When I began this blog, I didn’t know I’d signed up to describe Capitol Reef. Driving along Rte 24 I began to understand why my father is passionate about geology. The road parallels the Waterpocket Fold, and I stopped to gawk; huge slabs of rock stories high thrust out of the earth like a line of spears aimed to stop the oncoming cavalry.
Driving through the reef itself, I shook my head in disbelief and wonder at the spires, cliffs, domes, fins, hoodoos, and chimneys all layered in red, green, grey and white. In places they rose three thousand feed above the valley floor where the Fremont River wove a thread of lushness. At Fruita, an historic Mormon settlement, the confluence of the Fremont and Sulphur Creek offered enough water to sustain orchards: apricot, pear and apple. I bought a bag of apricots, Apricots! In the desert! and savored each juicy mouthful.
I found a trail to a band of petroglyphs and hiked out through the canyon. A Towee sang, but otherwise the land was still and quiet. Clouds massed overhead. I crushed a sage leaf between my finger and thumb and brought the scent to my nose.
I had the petroglyphs to myself, miraculously. Horned faces hung above me looking down, a bighorn sheep leapt from one absent rock to another, bear prints crossed a sinewy line of river. But there were other markings too, names of travelers beginning in 1902, bullet holes riddled one spiral shaped glyph and other shapes, mocking the ancient ones and mutating them. My stomach tightened in anger and grief.
Thunder rumbled overhead: my cue to hike out, and fast. At the first flash of lightening, I began to count hoping I had time to reach my car, and looking for a safe place in case I didn’t. I saw the rain before I felt it, moving in sheets across the canyon – the sound undistinguishable from wind in the cottonwood leaves, but the leaves were still. I reached my car peppered with the first thick drops.

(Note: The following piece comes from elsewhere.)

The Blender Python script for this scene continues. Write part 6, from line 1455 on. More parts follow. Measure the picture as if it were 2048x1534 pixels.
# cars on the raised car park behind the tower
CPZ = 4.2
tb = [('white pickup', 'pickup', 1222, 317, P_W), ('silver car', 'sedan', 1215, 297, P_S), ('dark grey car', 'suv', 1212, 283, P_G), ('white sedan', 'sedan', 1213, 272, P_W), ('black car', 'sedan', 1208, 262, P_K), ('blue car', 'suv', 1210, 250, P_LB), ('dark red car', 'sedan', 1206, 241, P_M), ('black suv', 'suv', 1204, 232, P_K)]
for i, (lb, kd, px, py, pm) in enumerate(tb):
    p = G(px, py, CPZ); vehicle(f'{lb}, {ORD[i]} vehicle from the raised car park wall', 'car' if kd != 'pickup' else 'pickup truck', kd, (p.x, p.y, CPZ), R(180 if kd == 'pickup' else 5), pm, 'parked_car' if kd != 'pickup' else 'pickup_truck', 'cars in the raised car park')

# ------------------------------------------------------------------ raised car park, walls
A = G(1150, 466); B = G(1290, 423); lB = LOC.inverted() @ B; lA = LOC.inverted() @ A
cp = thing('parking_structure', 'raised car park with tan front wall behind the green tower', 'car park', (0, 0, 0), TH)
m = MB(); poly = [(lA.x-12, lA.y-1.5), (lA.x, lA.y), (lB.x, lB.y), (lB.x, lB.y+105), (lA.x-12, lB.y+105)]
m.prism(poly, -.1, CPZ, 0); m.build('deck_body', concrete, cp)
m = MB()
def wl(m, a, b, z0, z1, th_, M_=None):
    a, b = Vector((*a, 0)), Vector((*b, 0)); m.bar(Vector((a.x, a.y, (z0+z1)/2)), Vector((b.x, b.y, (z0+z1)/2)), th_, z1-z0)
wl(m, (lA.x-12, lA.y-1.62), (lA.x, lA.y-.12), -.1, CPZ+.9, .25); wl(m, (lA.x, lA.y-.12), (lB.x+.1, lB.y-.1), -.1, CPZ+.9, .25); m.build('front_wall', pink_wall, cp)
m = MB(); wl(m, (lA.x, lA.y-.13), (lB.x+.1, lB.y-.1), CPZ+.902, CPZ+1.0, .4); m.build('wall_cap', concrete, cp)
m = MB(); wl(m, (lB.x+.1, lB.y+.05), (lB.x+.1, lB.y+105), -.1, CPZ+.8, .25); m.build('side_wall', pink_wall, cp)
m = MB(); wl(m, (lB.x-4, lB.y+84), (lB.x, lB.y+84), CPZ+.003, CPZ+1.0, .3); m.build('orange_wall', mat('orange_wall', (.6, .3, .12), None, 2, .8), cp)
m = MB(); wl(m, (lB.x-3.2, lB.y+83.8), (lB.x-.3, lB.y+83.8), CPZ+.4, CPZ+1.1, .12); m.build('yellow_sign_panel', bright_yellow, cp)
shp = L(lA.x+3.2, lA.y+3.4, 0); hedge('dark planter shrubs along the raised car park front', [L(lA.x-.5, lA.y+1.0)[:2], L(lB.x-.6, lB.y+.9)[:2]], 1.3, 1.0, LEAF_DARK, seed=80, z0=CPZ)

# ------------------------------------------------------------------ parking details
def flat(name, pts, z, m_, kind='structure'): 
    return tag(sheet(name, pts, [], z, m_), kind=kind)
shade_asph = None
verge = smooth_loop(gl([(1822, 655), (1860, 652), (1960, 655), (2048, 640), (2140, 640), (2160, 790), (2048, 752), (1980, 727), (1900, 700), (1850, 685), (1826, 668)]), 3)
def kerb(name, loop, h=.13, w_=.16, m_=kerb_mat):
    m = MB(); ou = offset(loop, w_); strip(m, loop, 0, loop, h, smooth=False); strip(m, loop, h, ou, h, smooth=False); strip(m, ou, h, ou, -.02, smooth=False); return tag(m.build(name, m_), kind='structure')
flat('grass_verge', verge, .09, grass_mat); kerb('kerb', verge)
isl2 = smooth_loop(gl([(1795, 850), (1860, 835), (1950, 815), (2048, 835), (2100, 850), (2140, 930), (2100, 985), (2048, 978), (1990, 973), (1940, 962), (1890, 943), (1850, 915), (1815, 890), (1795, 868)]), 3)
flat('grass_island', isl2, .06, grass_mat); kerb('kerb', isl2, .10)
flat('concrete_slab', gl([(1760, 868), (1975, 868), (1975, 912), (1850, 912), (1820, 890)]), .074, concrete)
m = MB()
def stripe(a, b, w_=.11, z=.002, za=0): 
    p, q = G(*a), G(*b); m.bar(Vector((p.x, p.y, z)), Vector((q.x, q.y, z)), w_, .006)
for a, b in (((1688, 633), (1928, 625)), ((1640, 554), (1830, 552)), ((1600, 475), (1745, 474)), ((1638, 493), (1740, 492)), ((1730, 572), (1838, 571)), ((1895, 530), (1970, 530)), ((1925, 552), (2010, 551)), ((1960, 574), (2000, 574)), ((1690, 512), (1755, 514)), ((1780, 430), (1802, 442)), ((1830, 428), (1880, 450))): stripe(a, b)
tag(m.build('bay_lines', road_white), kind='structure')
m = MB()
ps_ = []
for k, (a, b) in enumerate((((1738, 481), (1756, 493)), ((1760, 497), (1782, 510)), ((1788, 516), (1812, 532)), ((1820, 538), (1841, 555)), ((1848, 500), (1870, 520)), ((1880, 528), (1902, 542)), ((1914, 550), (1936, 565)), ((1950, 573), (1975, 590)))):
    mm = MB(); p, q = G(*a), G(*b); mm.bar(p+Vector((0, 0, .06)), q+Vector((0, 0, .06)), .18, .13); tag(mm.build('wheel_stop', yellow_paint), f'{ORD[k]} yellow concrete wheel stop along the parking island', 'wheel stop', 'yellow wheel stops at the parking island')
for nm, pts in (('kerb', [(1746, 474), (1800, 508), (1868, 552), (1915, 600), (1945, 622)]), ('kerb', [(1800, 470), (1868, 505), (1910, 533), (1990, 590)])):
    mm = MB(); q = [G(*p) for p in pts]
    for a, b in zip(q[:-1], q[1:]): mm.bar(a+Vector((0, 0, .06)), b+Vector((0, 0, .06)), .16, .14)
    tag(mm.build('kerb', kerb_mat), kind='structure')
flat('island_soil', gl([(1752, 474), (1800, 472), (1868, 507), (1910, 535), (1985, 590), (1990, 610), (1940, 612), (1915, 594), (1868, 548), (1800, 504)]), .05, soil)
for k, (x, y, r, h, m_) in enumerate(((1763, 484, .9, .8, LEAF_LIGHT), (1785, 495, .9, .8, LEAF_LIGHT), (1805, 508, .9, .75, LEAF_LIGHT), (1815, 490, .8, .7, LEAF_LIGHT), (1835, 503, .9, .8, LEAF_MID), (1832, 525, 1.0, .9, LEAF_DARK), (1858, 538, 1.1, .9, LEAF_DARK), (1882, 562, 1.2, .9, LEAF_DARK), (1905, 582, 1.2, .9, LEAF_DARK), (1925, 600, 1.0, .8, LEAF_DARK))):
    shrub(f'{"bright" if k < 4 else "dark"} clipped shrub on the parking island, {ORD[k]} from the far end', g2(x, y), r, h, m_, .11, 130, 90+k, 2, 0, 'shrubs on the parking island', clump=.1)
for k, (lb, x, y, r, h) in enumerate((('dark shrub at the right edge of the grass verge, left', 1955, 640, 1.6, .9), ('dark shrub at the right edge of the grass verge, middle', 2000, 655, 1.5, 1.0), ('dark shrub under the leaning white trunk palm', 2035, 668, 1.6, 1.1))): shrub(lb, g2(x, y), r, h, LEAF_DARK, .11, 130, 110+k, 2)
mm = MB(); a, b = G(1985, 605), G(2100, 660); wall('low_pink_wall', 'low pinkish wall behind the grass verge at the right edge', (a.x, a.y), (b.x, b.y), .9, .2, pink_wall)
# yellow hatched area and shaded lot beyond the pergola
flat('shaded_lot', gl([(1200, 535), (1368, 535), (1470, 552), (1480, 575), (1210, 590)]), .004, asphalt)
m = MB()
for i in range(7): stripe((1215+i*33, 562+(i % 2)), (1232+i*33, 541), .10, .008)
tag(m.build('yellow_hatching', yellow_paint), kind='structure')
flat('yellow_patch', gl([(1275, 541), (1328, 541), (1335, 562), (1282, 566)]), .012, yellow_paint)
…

Have you ever smelled the desert in a summer thunderstorm? The bruised sage I had smelled earlier infused every inch of the land around me and mingled with the scents of juniper and grateful soil. It is the smell of things coming alive, of reckless abandon, of elation.
The storm was brief, enough to make the washes run, but not to fill them. Enough to send Black-throated Sparrows flitting from shrub to shrub across the desert. I ate another apricot, window down and rain splashing in. What a gift, water in the desert.